**Exercise data**
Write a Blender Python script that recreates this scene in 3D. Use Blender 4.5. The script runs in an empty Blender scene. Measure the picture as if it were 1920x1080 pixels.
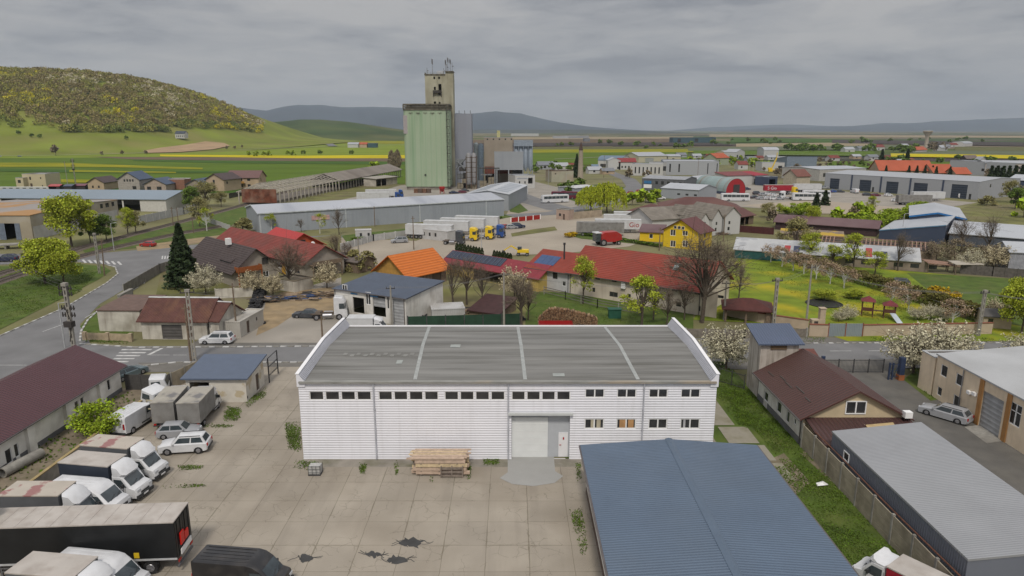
import bpy, math, random
import numpy as np
from mathutils import Vector, Matrix
sc = bpy.context.scene
C = sc.collection
R = math.radians
# ------------------------------------------------------------------ camera, sky, sun, exposure
CH, PITCH, FPX = 30.0, R(13.06), 1280.0
cam = bpy.data.cameras.new('camera'); cam.lens = 24.0; cam.sensor_width = 36.0
cam.clip_start = 0.5; cam.clip_end = 60000
camo = bpy.data.objects.new('camera', cam); C.objects.link(camo)
camo.location = (0, 0, CH); camo.rotation_euler = (R(90) - PITCH, 0, 0)
sc.camera = camo
sc.view_settings.view_transform = 'Standard'; sc.view_settings.look = 'None'
sc.view_settings.exposure = 0.0; sc.view_settings.gamma = 1.0
SUN_EL, SUN_AZ = R(52), R(184)      # azimuth the light comes from, clockwise from +Y
world = bpy.data.worlds.new('World'); sc.world = world; world.use_nodes = True
def build_world():
    nt = world.node_tree; n = nt.nodes; l = nt.links; n.clear()
    out = n.new('ShaderNodeOutputWorld'); bg = n.new('ShaderNodeBackground')
    l.new(bg.outputs[0], out.inputs[0])
    sky = n.new('ShaderNodeTexSky'); sky.sky_type = 'NISHITA'; sky.sun_disc = False
    sky.sun_elevation = SUN_EL; sky.sun_rotation = SUN_AZ
    bg.inputs[1].default_value = 0.1
    tc = n.new('ShaderNodeTexCoord'); sep = n.new('ShaderNodeSeparateXYZ')
    nrm = n.new('ShaderNodeVectorMath'); nrm.operation = 'NORMALIZE'
    l.new(tc.outputs['Generated'], nrm.inputs[0]); l.new(nrm.outputs[0], sep.inputs[0])
    def m(op, a, b=None, c=None):
        x = n.new('ShaderNodeMath'); x.operation = op
        for i, v in enumerate((a, b, c)):
            if v is None: continue
            if isinstance(v, (int, float)): x.inputs[i].default_value = v
            else: l.new(v, x.inputs[i])
        return x.outputs[0]
    z = m('MAXIMUM', sep.outputs[2], 0.0)
    def noise(scale, detail, rough, off, st):
        mp = n.new('ShaderNodeMapping'); mp.inputs[1].default_value = off; mp.inputs[3].default_value = (1, 1, st)
        l.new(nrm.outputs[0], mp.inputs[0])
        t = n.new('ShaderNodeTexNoise'); t.inputs['Scale'].default_value = scale
        t.inputs['Detail'].default_value = detail; t.inputs['Roughness'].default_value = rough
        t.inputs['Distortion'].default_value = 0.5
        l.new(mp.outputs[0], t.inputs['Vector']); return t.outputs[0]
    n1 = noise(3.2, 8, 0.55, (2.3, 7.1, 0), 4.5); n2 = noise(9, 8, 0.62, (11.3, 4.0, 3), 5.5)
    f = m('ADD', m('MULTIPLY', n1, 0.62), m('MULTIPLY', n2, 0.38))
    ramp = n.new('ShaderNodeValToRGB'); e = ramp.color_ramp.elements
    e[0].position = 0.40; e[0].color = (2.5, 2.52, 2.7, 1)
    e[1].position = 0.60; e[1].color = (4.7, 4.55, 4.42, 1)
    a = ramp.color_ramp.elements.new(0.49); a.color = (3.65, 3.62, 3.68, 1)
    l.new(f, ramp.inputs[0])
    mix = n.new('ShaderNodeMixRGB'); mix.inputs[0].default_value = 0.94
    l.new(sky.outputs[0], mix.inputs[1]); l.new(ramp.outputs[0], mix.inputs[2])
    # an overcast deck is brighter overhead than near the horizon
    mr = n.new('ShaderNodeMapRange'); mr.interpolation_type = 'SMOOTHSTEP'
    mr.inputs[1].default_value = 0.15; mr.inputs[2].default_value = 0.55
    mr.inputs[3].default_value = 1.0; mr.inputs[4].default_value = 2.05
    l.new(z, mr.inputs[0])
    vm = n.new('ShaderNodeVectorMath'); vm.operation = 'SCALE'
    l.new(mix.outputs[0], vm.inputs[0]); l.new(mr.outputs[0], vm.inputs['Scale'])
    l.new(vm.outputs[0], bg.inputs[0])
build_world()
sun = bpy.data.lights.new('sun', 'SUN'); sun.energy = 2.1; sun.angle = R(9); sun.color = (1.0, 0.93, 0.83)
suno = bpy.data.objects.new('sun', sun); C.objects.link(suno)
sd = Vector((math.sin(SUN_AZ) * math.cos(SUN_EL), math.cos(SUN_AZ) * math.cos(SUN_EL), math.sin(SUN_EL)))
suno.rotation_euler = (-sd).to_track_quat('-Z', 'Y').to_euler(); suno.location = sd * 200

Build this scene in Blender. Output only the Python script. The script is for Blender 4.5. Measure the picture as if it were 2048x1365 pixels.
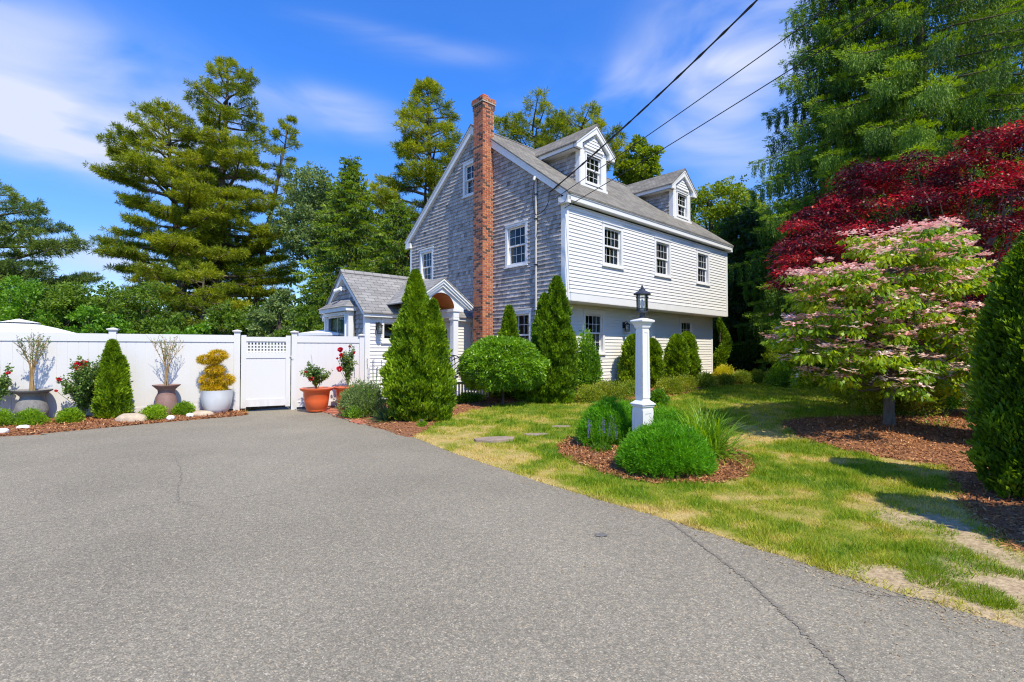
import bpy, math, random
import numpy as np
from mathutils import Vector, Matrix
R = math.radians
for o in list(bpy.data.objects): bpy.data.objects.remove(o)
SC = bpy.context.scene; COL = SC.collection
# ------------------------------------------------------------------ camera
FP = 980.0; PITCH = R(1.05); CAMH = 1.5
cd = bpy.data.cameras.new('camera'); cam = bpy.data.objects.new('camera', cd); COL.objects.link(cam)
cam.location = (0, 0, CAMH); cam.rotation_euler = (R(90) + PITCH, 0, 0)
cd.sensor_width = 36; cd.lens = FP / 2048 * 36; cd.clip_end = 2000; cd.clip_start = .05
SC.camera = cam
# ------------------------------------------------------------------ light
SUN_EL = R(54.5); SAZ = (.508, -.862)
SUNV = Vector((SAZ[0] * math.cos(SUN_EL), SAZ[1] * math.cos(SUN_EL), math.sin(SUN_EL)))
sl = bpy.data.lights.new('sun', 'SUN'); sun = bpy.data.objects.new('sun', sl); COL.objects.link(sun)
sun.location = (5, -10, 20); sl.energy = 4.4; sl.angle = R(.5); sl.color = (1, .905, .72)
sun.rotation_euler = SUNV.to_track_quat('Z', 'Y').to_euler()
SKY_S = .15
SC.view_settings.view_transform = 'Standard'; SC.view_settings.look = 'None'
SC.view_settings.exposure = 0.42; SC.view_settings.gamma = 1
SC.cycles.max_bounces = 6; SC.cycles.transparent_max_bounces = 12
SC.cycles.diffuse_bounces = 3; SC.cycles.glossy_bounces = 2; SC.cycles.transmission_bounces = 3
SC.cycles.use_denoising = True; SC.cycles.denoiser = 'OPENIMAGEDENOISE'; SC.cycles.denoising_input_passes = 'RGB_ALBEDO_NORMAL'; SC.cycles.denoising_prefilter = 'NONE'; SC.cycles.filter_width = 1.15; SC.cycles.use_adaptive_sampling = False; SC.cycles.sample_clamp_indirect = 4
SC.cycles.caustics_reflective = False; SC.cycles.caustics_refractive = False

def pxdir(x, y):
    dx = (x - 1024) / FP; dy = -(y - 682.5) / FP
    return np.array([dx, math.cos(PITCH) - dy * math.sin(PITCH), math.sin(PITCH) + dy * math.cos(PITCH)])

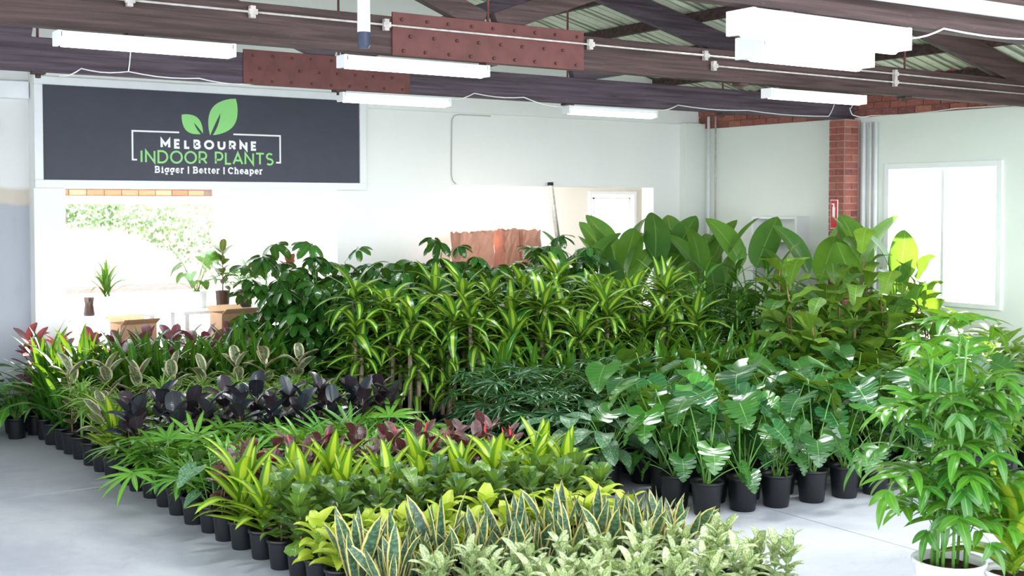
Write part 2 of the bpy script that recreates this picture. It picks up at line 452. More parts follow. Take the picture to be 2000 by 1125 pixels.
reg('greendrac', lambda mb, i, r: blade(mb, 0.32 + 0.02 * i, 0.064, 'lance', 8, 0, 0.7 + 0.35 * i, 1.1, 0.2, 0.02, 2.5), L_strap, 4)
reg('ruby', lambda mb, i, r: blade(mb, 0.13 + 0.008 * i, 0.070, 'oval', 6, 0, 0.1 + 0.25 * i, 1.3, 0.3), L_ruby, 4)
reg('black', lambda mb, i, r: blade(mb, 0.19 + 0.01 * i, 0.118, 'oval', 7, 0, 0.05 + 0.25 * i, 1.3, 0.28), L_black, 4)
reg('redback', lambda mb, i, r: blade(mb, 0.23 + 0.01 * i, 0.125, 'oval', 7, 0, 0.0 + 0.3 * i, 1.3, 0.25), L_redback, 4)
reg('tineke', lambda mb, i, r: blade(mb, 0.23 + 0.01 * i, 0.12, 'oval', 7, 0, 0.0 + 0.3 * i, 1.3, 0.28), L_tineke, 4)
L_olive = leafmat('olive rubber leaf', (70, 84, 44), (112, 112, 62), mid=(190, 180, 120), midw=0.05, veins=0.1, trans=0.1, rough=0.3)
L_copper = leafmat('coppery rubber leaf', (150, 84, 66), (190, 116, 92), mid=(220, 160, 130), midw=0.05, veins=0.1, trans=0.15, tcol=(230, 110, 80), rough=0.35)
reg('olive', lambda mb, i, r: blade(mb, 0.21 + 0.01 * i, 0.10, 'oval', 7, 0, 0.1 + 0.25 * i, 1.3, 0.28), L_olive, 4)
reg('copper', lambda mb, i, r: blade(mb, 0.21 + 0.01 * i, 0.095, 'oval', 7, 0, 0.1 + 0.3 * i, 1.3, 0.28), L_copper, 4)
reg('sheath', lambda mb, i, r: blade(mb, 0.09, 0.02, 'lance', 5, 0, 0.1, 1.3, 1.2), plain('pink red leaf sheath', (206, 74, 84), 0.4), 1)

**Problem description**
Pull every line containing the word "recreates" out of the material and copy it.

**Solved exercise**
Write a Blender Python script that recreates this scene in 3D. Use Blender 4.5. The script runs in an empty Blender scene. Measure the picture as if it were 1920x1080 pixels.
Write part 2 of the bpy script that recreates this picture. It picks up at line 452. More parts follow. Take the picture to be 2000 by 1125 pixels.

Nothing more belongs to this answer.